## Given data
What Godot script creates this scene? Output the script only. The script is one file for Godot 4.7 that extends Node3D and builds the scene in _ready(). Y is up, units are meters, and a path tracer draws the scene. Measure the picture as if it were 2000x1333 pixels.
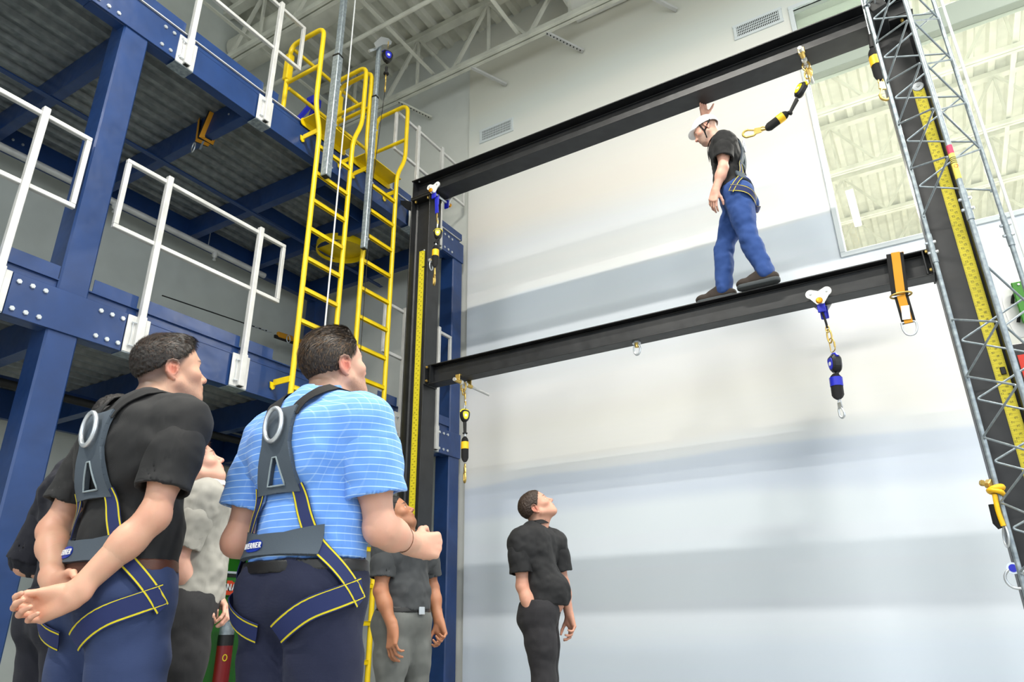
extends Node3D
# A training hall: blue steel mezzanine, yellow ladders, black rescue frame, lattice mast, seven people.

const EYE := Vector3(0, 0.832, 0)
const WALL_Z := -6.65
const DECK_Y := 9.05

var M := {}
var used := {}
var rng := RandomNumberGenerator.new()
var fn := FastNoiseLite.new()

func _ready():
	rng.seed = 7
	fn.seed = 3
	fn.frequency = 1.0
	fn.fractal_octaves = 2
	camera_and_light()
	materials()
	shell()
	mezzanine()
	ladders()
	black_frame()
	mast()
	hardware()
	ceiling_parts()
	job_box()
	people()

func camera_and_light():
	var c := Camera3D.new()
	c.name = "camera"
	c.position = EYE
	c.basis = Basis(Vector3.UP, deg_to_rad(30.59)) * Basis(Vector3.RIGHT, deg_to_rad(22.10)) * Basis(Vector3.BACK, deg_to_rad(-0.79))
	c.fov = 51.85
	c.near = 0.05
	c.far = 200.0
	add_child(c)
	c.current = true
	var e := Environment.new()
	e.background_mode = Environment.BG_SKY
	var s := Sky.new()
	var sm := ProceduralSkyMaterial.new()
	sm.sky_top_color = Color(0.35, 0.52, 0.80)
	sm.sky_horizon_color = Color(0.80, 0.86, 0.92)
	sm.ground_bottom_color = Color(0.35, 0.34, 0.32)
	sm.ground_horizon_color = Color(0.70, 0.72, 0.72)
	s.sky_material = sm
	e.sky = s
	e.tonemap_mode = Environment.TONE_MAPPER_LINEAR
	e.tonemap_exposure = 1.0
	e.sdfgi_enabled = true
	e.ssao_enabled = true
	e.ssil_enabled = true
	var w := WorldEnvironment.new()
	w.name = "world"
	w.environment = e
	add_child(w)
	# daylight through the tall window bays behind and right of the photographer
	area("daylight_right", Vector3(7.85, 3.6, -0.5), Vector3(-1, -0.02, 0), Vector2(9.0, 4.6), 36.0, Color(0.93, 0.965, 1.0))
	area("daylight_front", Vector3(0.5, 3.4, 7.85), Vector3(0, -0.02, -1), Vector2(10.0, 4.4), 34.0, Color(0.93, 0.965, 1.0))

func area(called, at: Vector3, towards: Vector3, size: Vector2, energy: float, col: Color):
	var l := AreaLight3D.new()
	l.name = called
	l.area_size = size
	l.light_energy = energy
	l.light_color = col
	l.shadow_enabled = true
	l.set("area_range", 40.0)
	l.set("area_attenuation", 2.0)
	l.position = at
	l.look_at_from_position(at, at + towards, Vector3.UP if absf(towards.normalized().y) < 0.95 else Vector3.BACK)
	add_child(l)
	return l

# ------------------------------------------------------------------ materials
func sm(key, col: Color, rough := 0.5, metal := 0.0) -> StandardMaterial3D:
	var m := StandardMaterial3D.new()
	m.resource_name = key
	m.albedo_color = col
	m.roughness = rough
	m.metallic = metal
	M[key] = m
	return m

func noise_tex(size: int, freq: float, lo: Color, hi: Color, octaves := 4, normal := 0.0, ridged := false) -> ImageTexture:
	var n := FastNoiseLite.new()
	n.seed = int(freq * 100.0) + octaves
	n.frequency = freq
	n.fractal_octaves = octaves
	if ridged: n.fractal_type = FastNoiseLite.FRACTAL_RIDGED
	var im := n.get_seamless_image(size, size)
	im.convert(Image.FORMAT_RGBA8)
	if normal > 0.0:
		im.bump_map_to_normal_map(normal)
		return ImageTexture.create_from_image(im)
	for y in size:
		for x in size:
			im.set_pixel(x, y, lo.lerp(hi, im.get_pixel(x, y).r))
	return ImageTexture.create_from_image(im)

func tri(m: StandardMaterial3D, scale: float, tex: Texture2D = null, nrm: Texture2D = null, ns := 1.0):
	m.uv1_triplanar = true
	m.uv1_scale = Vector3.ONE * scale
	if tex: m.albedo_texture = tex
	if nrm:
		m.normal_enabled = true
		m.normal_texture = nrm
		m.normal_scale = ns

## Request
Return exactly what appears from the opening line of the material through the line with "var fn := FastNoiseLite.new()", apart from the pictures.

## Result of the exercise
What Godot script creates this scene? Output the script only. The script is one file for Godot 4.7 that extends Node3D and builds the scene in _ready(). Y is up, units are meters, and a path tracer draws the scene. Measure the picture as if it were 2000x1333 pixels.
extends Node3D
# A training hall: blue steel mezzanine, yellow ladders, black rescue frame, lattice mast, seven people.

const EYE := Vector3(0, 0.832, 0)
const WALL_Z := -6.65
const DECK_Y := 9.05

var M := {}
var used := {}
var rng := RandomNumberGenerator.new()
var fn := FastNoiseLite.new()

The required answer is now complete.